関数IFERRORの第1引数に指定する「実行する処理」は色々な手法が考えられるが、今回は「各倉庫のデータの掛け算」÷「各倉庫のデータの掛け算」という数式を指定した。この数式は「分子」と「分母」が同じになるので、その結果は1になるのが基本だ。
関数IFERRORをオートフィルでコピーした様子を示しておこう。データに「空白」や「文字列」が含まれる行は、"データ異常"という文字が表示されているのを確認できるだろう。

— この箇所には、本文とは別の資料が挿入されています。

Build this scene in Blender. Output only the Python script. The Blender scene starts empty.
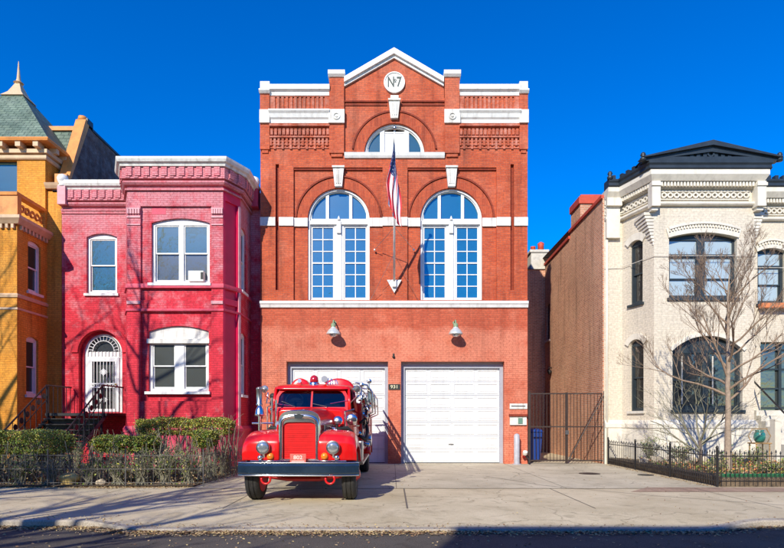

※セルの値が"データ異常"のときに、赤く強調表示する「条件付き書式」を指定。
上記のテクニックは、「空白は0(ゼロ)として扱われる」、「文字列の計算はエラーになる」という仕様を利用したものだ。
データに「空白」が含まれていた場合、そのセルは0として扱われる。よって、それらを掛け算した値は必ず0になる。つまり、0÷0という計算になり、「#DIV/0!」(0では割り算できない!)のエラーが発生する。データに「文字列」が含まれていた場合は、各データを掛け算する時点でエラーが発生する。
要するに、「空白」や「文字列」が含まれている行では計算時にエラーが発生し、その代替処理として"データ異常"の文字が表示される、という仕組みになる。
なお、同様のチェック機能は「条件付き書式」でも実現できる、と思う方もいるかもしれないが、実は簡単ではない。というのも、「文字列」が「数値」より大きいデータとみなされてしまうからだ(詳しくは第49回の連載を参照)。
たとえば、C4~E20のセル範囲に「1未満」の条件で強調表示を指定すると、以下の図のような結果になる。
「空白」セルは0(ゼロ)とみなされるため正しく強調表示されるが、「文字列」のセルは「1未満」の条件に合致しないため、スルーされてしまう。よって、「文字列」が入力されているセルを見落としてしまう恐れがある。これは、Excelに慣れている方でも犯しやすいミスなので注意しておこう。
関数VLOOKUPとの組み合わせ
続いては、IFERRORを他の関数と組み合わせて利用する方法を紹介していこう。よくあるケースは、関数VLOOKUPと組み合わせる方法だ。関数VLOOKUPにより問題なくデータを取得できた場合は、以下の図のように、その取得結果がセルに表示される。
一方、該当するデータが見つからなかった場合は「#N/A」のエラーになってしまう。
このエラー表示を回避するために、関数IFERRORが併用されるケースもある。たとえば、以下の図のように関数を記述すると、エラーが発生したときに"該当なし"という文字を表示できるようになる。
なお、VLOOKUPではなく、XLOOKUPを使ってデータを取得する場合は、第4引数に[#N/A代替]のエラー処理を指定できるので、IFERRORを併用する必要はない。
関数FINDとの組み合わせ
指定した文字が「データの何番目に登場するか?」を調べる関数FINDと組み合わせて、関数IFERRORを利用するケースもある。こちらは少し上級者向けの応用的な使い方となる。
以下の図は、関数FILTERを「部分一致」でも検索できるように改良した例だ。その仕組みは第26回の連載で詳しく解説しているので、気になる方は確認してみるとよいだろう。
このようにFINDとIFERRORを組み合わせると、「部分一致」でデータを取得できるようになる。「完全一致」でしか検索できない関数FILTERを「部分一致」にも対応させるテクニックとして重宝するだろう。
そのほか、第38回の連載で紹介した、住所から「都道府県」を抜き出す方法にも関数IFERRORが利用されている。こちらは、住所に"県"の文字が見つからなかったとき(関数FINDでエラーが発生したとき)に、「住所の先頭から3文字を抜き出す」という代替処理を行うことで、「都道府県」を抜き出す処理を実現している。
このように、エラーが発生することを前提にしてIFERRORを上手に利用する、という使い方もある。IFERRORは、使い方次第で非常に奥の深い関数となる。興味がある方は、この機会に色々と研究してみるとよいだろう。